On the bundles with charity thing. I read an article about Jim Buckmaster from Craigslist, and why he they didn’t bother to insert ads on their site, even though it would bring in HUGE amounts of revenue. He talked about how the users of the site did not want it, so they are not going to do it. The guy he was talking to asked:

(On allowing text ads for the greater good)… why wouldn’t Craigslist maximize revenue and profit for the good of the world. The general idea: Funnel the money from a text ad bonanza into philanthropy. Buckmaster didn’t really have a good answer. “It’s a valid argument,” says Buckmaster. “You can make the argument that we could raise revenue to do good in the third world.” Again, the decision would rest with users, who haven’t really posed the idea or requested such a move. Craigslist would consider such a move if it began “hearing from users that we should raise revenue and plow it into charity.”

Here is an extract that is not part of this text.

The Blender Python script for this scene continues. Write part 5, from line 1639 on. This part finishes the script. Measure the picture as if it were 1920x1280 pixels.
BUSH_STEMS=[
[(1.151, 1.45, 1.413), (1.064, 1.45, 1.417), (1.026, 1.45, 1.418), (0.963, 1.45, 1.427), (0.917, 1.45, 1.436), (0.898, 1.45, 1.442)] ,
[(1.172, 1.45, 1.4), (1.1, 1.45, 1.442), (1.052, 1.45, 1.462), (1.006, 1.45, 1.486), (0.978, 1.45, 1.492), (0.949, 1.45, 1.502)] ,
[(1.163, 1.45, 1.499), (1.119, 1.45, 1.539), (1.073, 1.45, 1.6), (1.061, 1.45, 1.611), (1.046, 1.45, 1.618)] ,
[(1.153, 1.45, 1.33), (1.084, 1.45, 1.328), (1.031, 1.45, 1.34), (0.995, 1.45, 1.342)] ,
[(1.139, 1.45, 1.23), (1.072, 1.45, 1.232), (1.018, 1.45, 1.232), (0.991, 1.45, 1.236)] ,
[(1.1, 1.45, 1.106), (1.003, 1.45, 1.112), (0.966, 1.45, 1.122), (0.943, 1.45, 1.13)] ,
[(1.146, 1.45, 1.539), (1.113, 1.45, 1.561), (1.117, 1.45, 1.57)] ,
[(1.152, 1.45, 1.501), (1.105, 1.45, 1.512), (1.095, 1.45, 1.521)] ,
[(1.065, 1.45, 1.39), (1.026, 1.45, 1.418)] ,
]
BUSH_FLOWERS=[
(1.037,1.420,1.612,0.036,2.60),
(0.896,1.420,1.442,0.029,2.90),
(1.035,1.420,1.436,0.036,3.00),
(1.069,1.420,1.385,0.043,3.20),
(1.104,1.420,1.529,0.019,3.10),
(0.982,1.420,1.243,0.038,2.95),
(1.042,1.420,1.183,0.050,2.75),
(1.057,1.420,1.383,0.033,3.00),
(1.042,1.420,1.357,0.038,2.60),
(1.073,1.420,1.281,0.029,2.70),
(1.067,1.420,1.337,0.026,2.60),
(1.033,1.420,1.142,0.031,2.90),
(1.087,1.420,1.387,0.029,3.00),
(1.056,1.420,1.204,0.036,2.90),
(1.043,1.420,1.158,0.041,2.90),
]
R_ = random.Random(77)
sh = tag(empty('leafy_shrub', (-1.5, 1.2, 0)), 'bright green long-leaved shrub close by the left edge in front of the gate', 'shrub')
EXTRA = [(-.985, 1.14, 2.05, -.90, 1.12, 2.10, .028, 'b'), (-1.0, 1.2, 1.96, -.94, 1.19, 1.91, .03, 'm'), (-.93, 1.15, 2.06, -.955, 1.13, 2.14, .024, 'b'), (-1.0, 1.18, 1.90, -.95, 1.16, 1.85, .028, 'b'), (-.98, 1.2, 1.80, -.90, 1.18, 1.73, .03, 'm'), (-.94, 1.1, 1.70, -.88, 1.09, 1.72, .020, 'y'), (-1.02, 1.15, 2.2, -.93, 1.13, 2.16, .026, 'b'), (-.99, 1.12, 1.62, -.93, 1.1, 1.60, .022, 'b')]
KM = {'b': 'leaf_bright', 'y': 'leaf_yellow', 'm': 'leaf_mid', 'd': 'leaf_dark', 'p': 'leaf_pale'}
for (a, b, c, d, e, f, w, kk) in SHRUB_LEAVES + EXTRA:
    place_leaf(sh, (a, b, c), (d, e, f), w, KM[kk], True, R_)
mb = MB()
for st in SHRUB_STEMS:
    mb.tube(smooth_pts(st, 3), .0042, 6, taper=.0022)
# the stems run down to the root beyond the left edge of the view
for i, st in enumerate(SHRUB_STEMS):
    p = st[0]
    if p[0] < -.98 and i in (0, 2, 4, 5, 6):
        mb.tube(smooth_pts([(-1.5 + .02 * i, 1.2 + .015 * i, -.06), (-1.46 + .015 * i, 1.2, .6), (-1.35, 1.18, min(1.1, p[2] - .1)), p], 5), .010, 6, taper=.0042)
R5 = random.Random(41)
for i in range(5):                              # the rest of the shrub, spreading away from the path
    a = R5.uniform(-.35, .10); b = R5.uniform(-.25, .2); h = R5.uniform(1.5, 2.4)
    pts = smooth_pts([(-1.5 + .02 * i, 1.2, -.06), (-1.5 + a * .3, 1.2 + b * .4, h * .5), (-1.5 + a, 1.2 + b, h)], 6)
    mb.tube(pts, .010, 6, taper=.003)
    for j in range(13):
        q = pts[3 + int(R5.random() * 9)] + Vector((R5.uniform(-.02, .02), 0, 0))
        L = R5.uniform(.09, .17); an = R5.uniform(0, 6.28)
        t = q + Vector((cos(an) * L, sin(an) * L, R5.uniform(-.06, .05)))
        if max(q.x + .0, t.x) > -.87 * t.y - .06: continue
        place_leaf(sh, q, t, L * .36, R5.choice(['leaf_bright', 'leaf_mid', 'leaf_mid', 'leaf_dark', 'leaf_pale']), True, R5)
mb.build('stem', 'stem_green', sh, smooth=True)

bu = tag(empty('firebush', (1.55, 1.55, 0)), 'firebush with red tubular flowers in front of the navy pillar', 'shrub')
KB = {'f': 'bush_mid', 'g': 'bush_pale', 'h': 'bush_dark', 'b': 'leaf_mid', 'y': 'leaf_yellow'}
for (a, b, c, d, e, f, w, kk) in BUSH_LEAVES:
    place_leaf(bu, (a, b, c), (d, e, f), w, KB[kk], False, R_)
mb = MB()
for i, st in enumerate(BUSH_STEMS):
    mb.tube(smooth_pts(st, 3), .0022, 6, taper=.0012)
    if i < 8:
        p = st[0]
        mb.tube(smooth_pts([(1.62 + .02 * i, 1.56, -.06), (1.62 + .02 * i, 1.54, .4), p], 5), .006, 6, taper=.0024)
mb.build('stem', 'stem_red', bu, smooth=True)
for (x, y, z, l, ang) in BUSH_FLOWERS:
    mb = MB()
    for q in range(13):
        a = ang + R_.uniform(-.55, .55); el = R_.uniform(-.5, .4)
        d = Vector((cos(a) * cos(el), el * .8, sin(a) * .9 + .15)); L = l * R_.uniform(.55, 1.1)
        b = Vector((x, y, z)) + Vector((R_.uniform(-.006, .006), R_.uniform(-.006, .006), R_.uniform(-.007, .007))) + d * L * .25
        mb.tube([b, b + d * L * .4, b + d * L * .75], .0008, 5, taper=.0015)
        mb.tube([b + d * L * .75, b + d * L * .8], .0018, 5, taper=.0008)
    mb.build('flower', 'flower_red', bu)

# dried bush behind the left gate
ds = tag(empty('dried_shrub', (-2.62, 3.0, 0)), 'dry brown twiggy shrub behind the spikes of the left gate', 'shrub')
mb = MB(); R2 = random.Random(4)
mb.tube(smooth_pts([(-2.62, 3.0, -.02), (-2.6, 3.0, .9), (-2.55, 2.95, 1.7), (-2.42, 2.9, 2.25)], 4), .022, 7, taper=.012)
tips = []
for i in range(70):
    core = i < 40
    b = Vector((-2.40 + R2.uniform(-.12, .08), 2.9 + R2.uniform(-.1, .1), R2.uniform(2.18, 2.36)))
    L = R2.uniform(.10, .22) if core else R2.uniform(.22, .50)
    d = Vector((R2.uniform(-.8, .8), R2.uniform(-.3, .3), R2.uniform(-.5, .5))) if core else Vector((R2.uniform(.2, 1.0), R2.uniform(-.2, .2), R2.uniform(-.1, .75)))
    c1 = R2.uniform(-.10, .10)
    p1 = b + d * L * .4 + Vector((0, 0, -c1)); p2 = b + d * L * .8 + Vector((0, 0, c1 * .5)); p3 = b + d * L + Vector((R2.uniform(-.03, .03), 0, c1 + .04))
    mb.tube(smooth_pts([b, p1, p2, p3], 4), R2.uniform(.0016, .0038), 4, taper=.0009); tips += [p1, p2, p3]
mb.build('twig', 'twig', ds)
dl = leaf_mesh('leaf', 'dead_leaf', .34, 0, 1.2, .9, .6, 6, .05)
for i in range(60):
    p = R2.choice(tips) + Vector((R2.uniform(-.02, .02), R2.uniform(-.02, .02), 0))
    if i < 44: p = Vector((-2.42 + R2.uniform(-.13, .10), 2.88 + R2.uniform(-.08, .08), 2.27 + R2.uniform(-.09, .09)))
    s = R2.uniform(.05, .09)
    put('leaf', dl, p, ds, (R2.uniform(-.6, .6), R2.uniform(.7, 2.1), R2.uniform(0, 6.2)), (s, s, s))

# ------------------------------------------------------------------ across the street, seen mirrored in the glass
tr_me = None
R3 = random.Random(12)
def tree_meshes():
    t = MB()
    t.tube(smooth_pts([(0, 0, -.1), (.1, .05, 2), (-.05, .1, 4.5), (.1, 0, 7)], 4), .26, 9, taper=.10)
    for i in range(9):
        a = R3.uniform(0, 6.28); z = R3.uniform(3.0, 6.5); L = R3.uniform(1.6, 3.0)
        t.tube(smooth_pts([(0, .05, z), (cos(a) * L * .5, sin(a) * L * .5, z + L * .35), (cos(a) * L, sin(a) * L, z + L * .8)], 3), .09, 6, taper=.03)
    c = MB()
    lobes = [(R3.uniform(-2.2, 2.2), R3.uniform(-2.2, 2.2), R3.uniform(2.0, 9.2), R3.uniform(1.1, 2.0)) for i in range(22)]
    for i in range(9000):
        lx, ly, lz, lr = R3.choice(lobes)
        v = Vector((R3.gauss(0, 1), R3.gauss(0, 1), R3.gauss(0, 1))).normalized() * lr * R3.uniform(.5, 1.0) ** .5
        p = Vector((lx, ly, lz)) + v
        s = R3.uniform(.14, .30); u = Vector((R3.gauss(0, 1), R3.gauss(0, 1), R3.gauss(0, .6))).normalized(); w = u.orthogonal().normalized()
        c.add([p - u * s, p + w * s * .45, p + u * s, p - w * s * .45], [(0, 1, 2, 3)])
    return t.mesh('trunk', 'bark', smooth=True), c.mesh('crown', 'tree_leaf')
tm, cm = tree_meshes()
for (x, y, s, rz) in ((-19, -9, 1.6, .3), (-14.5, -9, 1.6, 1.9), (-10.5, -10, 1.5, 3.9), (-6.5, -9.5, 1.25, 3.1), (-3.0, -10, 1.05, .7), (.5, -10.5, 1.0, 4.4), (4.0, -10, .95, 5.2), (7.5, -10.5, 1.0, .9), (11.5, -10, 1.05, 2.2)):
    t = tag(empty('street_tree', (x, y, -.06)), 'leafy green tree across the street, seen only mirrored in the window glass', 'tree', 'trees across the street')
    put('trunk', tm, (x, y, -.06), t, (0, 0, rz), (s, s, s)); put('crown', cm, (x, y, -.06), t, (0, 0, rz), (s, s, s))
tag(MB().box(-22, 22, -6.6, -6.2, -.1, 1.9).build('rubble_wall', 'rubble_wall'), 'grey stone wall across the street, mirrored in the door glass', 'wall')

Actually, it’s a stupid question. What’s that old saying, “it’s not the answer that’s impolite, it’s the question.” This type of thinking has been around for a long time, and philanthropy is an industry in many parts of the world, and wouldn’t it be just great for Google to come along and join in… I mean, nowhere within the Craiglist argument did anybody say the ad provider should hand over their profits, too. Charity has its place, in many different cultures, but driving sales through charity is just narcissistic bullshit, it’s a confidence trick.

On MacSanta. I decided to buy Fission and Radiolover through it, because they were the kind of apps that sit in that weird middle ground. “I don’t really need it for day-to-day stuff, but I would find it very useful weekly/bi-weekly, for the odd stream I want to record and edit because the podcast is absent or updated rarely. And the freeware stuff sucks!” I know iTunes is not meant to be all things to all people, but these two applications fill a nice little hole within that app, like a plugin. :)

So I reckon, if this is a yearly thing, it could be a decent way to prompt people to buy applications that fill that middle ground — in a strange way it might prevent people buying the application in the off-season. However, that cannot be all that bad, especially if those software writers need the buy some good presents to celebrate the birth of Jesus Christ.